======== Provided records ========

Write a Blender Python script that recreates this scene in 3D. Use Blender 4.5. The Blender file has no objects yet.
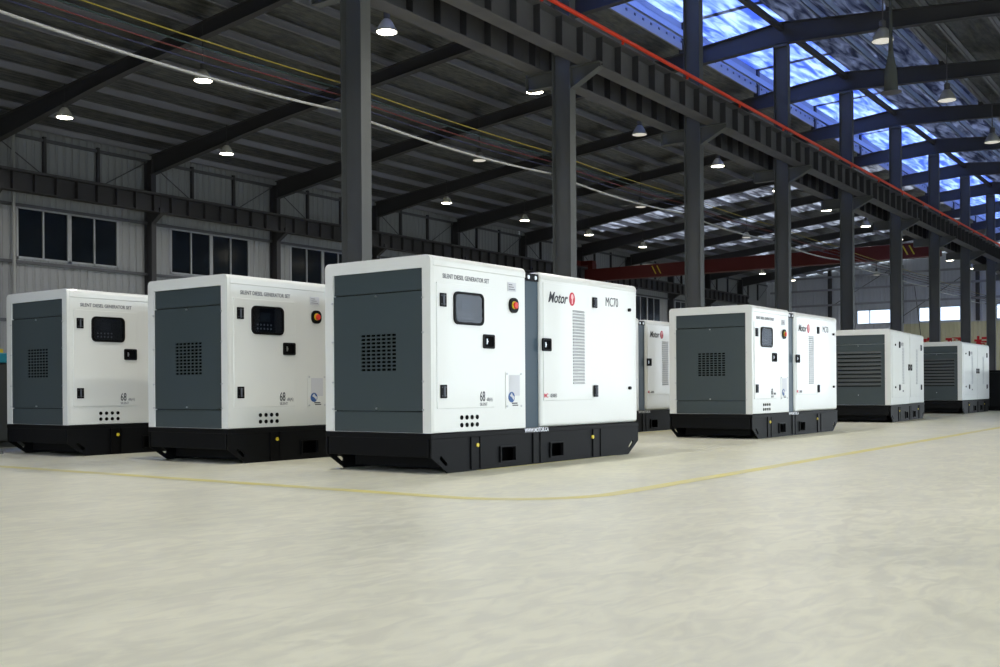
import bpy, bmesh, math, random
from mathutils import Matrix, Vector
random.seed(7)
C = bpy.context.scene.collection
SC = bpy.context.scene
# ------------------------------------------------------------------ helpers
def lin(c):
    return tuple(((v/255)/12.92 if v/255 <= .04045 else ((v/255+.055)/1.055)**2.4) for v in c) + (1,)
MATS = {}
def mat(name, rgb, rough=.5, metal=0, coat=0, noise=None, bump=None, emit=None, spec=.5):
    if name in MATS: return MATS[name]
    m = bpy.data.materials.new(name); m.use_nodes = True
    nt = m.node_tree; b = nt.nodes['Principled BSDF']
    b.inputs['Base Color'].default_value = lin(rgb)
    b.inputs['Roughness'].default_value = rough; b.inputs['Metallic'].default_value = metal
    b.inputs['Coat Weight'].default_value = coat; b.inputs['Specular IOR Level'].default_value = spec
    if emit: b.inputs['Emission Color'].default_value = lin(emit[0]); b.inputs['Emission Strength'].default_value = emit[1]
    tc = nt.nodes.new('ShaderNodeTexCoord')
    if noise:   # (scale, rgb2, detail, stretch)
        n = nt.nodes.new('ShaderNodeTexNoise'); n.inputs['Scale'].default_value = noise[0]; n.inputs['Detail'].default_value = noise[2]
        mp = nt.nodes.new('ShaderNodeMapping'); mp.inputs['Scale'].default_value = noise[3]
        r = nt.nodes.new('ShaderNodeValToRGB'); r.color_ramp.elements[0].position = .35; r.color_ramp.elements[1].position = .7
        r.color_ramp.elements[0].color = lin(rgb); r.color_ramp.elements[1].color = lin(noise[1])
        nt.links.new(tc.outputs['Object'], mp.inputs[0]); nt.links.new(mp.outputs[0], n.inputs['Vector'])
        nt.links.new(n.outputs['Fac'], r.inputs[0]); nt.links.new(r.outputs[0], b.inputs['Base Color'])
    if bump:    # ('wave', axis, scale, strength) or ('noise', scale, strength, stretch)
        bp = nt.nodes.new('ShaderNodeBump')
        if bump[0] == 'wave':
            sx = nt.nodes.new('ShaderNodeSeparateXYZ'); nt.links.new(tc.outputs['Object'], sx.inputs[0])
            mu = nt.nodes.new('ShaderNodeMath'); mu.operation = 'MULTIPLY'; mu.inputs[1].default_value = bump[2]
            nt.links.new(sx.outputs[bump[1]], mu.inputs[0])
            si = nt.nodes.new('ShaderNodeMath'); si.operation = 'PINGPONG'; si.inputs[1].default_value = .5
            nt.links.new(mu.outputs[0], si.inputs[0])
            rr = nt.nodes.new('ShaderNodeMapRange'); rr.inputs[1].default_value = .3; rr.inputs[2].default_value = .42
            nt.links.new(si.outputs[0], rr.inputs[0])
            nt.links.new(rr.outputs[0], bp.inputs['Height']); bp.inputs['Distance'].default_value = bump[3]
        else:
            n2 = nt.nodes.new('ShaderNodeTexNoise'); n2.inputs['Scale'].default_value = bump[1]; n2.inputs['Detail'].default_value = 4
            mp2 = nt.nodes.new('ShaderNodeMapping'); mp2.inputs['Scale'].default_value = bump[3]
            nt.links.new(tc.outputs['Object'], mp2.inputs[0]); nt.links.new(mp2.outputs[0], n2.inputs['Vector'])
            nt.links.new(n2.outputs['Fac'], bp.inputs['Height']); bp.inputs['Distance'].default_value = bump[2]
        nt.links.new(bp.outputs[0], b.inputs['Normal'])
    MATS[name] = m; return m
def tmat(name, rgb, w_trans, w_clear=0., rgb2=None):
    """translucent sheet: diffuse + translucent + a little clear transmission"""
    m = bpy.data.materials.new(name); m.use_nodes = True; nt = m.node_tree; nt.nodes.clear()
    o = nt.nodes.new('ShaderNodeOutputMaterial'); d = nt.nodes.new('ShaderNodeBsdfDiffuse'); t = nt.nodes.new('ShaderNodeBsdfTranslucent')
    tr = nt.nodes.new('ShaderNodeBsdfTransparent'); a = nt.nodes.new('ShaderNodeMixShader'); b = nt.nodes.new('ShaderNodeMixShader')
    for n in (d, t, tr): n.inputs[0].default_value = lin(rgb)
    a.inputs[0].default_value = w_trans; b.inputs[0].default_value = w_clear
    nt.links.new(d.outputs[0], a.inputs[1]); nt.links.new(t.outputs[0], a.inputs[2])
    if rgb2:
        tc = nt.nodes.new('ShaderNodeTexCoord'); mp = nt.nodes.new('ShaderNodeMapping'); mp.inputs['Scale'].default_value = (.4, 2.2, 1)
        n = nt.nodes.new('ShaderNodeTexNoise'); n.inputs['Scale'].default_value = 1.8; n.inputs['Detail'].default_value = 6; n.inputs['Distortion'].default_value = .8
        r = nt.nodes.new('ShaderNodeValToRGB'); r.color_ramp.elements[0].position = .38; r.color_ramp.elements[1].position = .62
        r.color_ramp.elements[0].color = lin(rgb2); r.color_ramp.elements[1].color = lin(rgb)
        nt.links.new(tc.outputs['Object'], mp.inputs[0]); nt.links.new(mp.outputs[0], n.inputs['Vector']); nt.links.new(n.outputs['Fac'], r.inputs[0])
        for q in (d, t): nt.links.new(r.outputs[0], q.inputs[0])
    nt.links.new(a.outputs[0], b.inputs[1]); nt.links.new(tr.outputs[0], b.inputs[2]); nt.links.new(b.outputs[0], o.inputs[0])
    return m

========
======== Provided records ========

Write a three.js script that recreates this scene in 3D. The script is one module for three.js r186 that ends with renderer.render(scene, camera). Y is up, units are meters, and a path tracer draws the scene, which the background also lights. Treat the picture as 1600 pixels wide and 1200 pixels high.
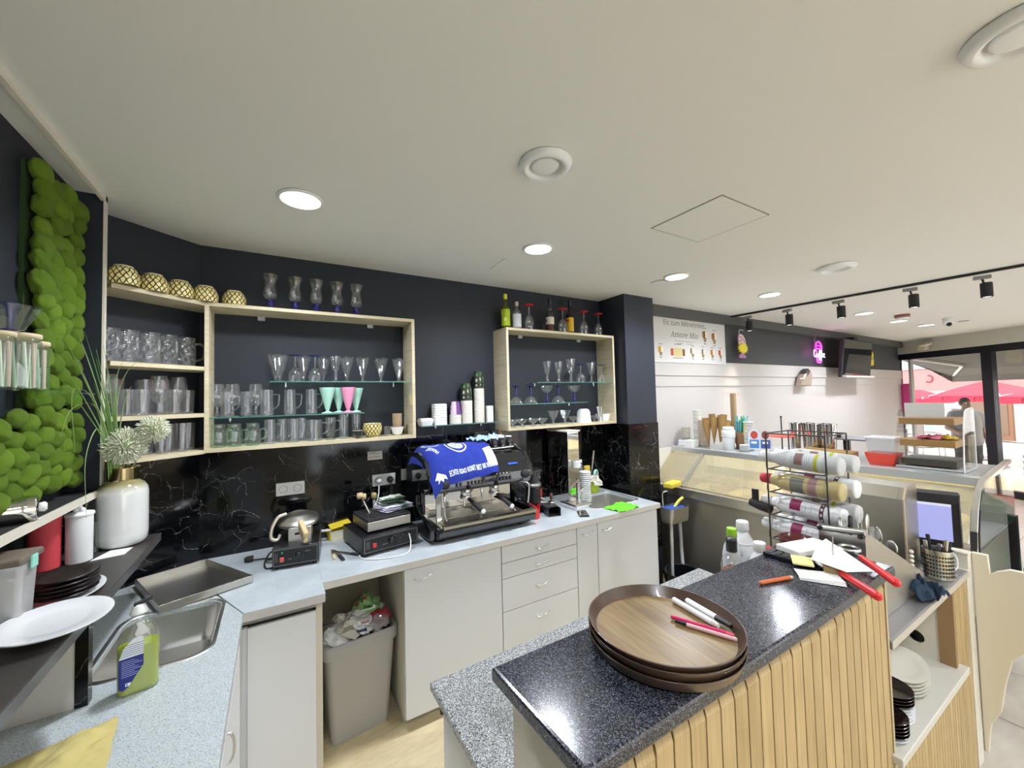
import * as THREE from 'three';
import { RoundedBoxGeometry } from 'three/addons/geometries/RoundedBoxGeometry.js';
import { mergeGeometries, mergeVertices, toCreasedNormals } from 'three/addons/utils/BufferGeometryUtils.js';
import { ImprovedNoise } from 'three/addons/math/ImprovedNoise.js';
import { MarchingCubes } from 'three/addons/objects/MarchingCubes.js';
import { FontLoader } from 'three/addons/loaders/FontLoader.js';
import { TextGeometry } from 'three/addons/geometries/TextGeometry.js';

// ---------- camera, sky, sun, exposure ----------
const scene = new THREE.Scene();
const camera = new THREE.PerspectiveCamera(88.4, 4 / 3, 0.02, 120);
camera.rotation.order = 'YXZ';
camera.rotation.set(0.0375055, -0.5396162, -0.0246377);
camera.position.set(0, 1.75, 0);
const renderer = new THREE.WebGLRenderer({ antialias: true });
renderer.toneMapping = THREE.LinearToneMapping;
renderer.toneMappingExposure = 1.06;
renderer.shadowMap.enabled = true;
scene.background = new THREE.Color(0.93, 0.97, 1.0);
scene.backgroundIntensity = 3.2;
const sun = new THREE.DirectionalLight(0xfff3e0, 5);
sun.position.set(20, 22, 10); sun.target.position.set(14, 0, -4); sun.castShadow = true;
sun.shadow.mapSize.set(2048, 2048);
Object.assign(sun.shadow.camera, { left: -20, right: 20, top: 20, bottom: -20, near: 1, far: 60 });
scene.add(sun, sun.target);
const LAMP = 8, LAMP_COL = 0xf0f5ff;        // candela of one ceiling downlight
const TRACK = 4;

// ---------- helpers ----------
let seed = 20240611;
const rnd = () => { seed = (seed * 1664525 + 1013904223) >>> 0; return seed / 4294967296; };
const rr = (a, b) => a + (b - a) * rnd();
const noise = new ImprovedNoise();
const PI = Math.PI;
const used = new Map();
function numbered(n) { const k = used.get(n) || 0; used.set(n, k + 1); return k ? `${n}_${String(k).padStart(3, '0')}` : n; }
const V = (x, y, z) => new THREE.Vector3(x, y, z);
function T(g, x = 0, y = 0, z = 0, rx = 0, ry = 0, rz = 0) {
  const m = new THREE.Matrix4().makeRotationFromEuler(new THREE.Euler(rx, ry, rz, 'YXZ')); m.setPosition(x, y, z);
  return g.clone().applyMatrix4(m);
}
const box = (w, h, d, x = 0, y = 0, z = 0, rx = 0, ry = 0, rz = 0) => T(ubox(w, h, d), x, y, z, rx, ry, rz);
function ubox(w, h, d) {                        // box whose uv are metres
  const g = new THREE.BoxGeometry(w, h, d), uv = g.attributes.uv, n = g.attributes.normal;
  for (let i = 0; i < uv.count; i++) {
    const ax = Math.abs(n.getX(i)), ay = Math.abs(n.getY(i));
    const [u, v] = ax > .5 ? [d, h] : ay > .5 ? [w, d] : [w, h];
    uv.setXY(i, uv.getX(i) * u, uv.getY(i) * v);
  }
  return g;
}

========

Filter the records for lines holding the string "recreates". Copy each one.

Write a Blender Python script that recreates this scene in 3D. Use Blender 4.5. The Blender file has no objects yet.
Write a three.js script that recreates this scene in 3D. The script is one module for three.js r186 that ends with renderer.render(scene, camera). Y is up, units are meters, and a path tracer draws the scene, which the background also lights. Treat the picture as 1600 pixels wide and 1200 pixels high.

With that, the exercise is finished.